BPM's Significance for Governments' Transformational Agendas

BPM's Significance for Governments' Transformational Agendas

The main barrier to progress for e-Government services in most of countries has been a shortfall in useful services. Lack of availability and use for online identification and authentication has an immediate and profound impact on the ability of citizens to use transactional services. The result of this is that many services continue to require face-to-face contact for the entire transaction, or for at least a portion of the process.

As such, there is an element of ‘chicken and egg’ at play where services are not used because of a technology shortfall, and the technology shortfall is not met because there are insufficient services to build interest. This carries over into general supply and demand issues, where administrators have reigned in their investment in services for fear that public and business uptake will fall short of desired levels.

As part of this transformation, government agencies must identify and automate their procedures and adopt better, more efficient management practices. This change will require a focused approach to process improvement and Customer Experience (Omni Channel, Mobile, Cloud).

1. Simplification.

BPM projects begin with documenting how current processes work but then progress to how they could be made simpler, faster, more efficient and more effective. Unlike many other IT ‘panaceas’, BPM does not only automate existing, inefficient processes. It also drives new practices, increases efficiency, and expands an organisation’s ability to change to meet the demands of the market.

2. Efficiency.

The process model describes sequences of organisational activities — some performed by people, others by automated systems — linked by rules. The software magic of BPM is turning those models into automated implementations that deliver work to those people and systems, enforce the rules and track completion against assigned deadlines. In case after case, the resulting process automation dramatically reduces cycle times — from weeks to one or two days is not uncommon — and allows significant expansion in daily work volume without adding staff. BPM has the ability to streamline your employee’s duties while increasing their productivity and creating smarter workers. Efficiency improvements are the number one source of return on investment from business process management.

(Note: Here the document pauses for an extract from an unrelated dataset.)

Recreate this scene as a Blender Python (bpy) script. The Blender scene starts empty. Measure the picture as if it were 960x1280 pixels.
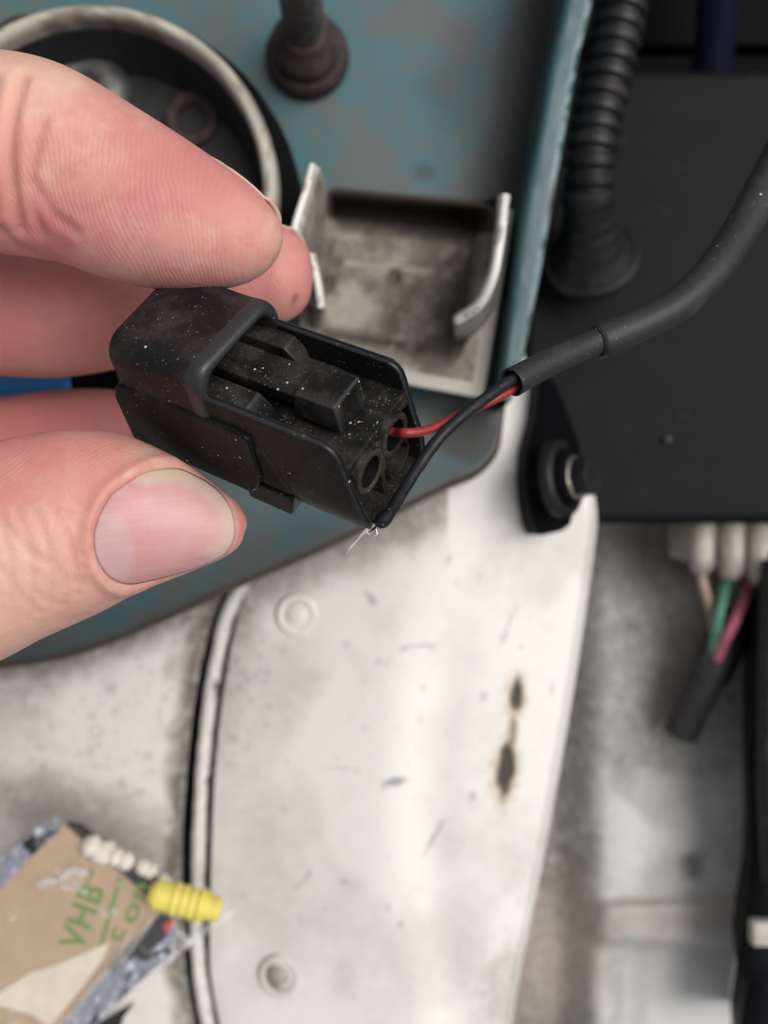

3. Compliance and Control.

By taking control of business processes and enforcing business rules, business process management ensures compliance not only with policies and regulatory requirements but also with best practices tuned to performance objectives. BPM tools encourage reuse of process fragments throughout the organization while allowing local variations where they make sense. BPM technology can facilitate communication amongst systems and employees while still enforcing regulations and business laws. Electronic audit trails are automatically captured to provide records of all activities within the system. BPM is structured enough to enforce compliance and yet agile enough to adapt to the changing market.

4. Continuous improvement.

The ultimate goal of business process management is optimisation of performance. The same metrics and key performance indicators mapped out and simulated in the process model can be aggregated from the process implementation and displayed in real time in BPM performance management dashboards and reports. BPM technology can enable unique dashboard views depending on the often dynamic role of the employee and monitoring functions that trigger alerts when certain states of interest or criticality arise. In the same way that corporate performance management systems offer mature monitoring capabilities, BPM supports high-level strategic metrics, drill-down analytics and alerts when results begin to deviate from performance targets.

Conclusion

Key to meeting these challenges is maximising the value of the unique human and system-based processes government bodies have in place for true constituent connectivity. To be successful, governments must formalise and automate procedures so that information is created, managed, and distributed in the most efficient manner through all relevant channels (Customer Experience, Mobile, Cloud). This involves adopting initiatives such as e-procurement, e-grants, e-regulation, and e- signatures that could require adjusting and redefining processes that cross traditional agency boundaries.